The inquiry was approved by the government a night before the parliament was set to vote on the motion by Federal Member for Kennedy, Bob Katter.

Katter and Federal Member for New England Barnaby Joyce held a press conference on Monday morning to discuss the inquiry.

Katter, who strolled in wearing a crocodile face mask, said: “universities should be a nursery of ideas” and that they’ve been turned into “a pigsty”.

“If you return the universities to their proper functions and not being prostitutes -- they’re not really prostitutes. These people have sold their bodies and their souls.
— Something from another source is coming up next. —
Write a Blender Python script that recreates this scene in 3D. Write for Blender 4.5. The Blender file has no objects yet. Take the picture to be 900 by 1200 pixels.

They should be stopped,” he said.

“You will not get away with this in Australia.”

The government has referred the inquiry to the Security and Intelligence Committee.

As well as universities, the wide-ranging inquiry will investigate publicly funded research and grants to determine if information that could threaten the national interest is being transferred to other countries.

Earlier this month, the University of New South Wales was accused of bowing to Chinese pressure after it deleted social media posts of an article discussing human rights in Hong Kong.

The piece included a quote from the Australian Director of Human Rights Watch, Elaine Pearson, who claimed: “now is a pivotal moment to bring attention to the rapidly deteriorating situation in Hong Kong".

It’s not the only instance that’s sparked questions around growing Chinese influence in Australian universities. 

 

Student activist Drew Pavlou claims to have been suspended by the University of Queensland after holding several pro-Hong Kong protests in July.

UQ rejects Pavlou’s claims and told The Feed earlier this month that he was banned from enrolling until December 2020 after two allegations of serious general misconduct.

The 21-year-old has begun Supreme Court proceedings for breach of contract and defamation against the university, as well as its chancellor and vice-chancellor.

After the government announced it would launch the inquiry, Katter wrote on Twitter: “We did it @DrewPavlou.”

In a separate tweet, Drew Pavlou wrote on Twitter: “We won. Government launching full inquiry into CCP interference in Australian universities. No student will ever have to go through what I went through for speaking out.”

“For all the Chinese students who had their families visited by Chinese state security forces for attending our pro-Hong Kong protest at UQ last year. This inquiry is for you. We want to live in an Australia that protects your right to freedom of expression,” he added on Monday morning.

Pavlou, as well as several high-profile figures in ASIO and the FBI, are expected to speak at the inquiry.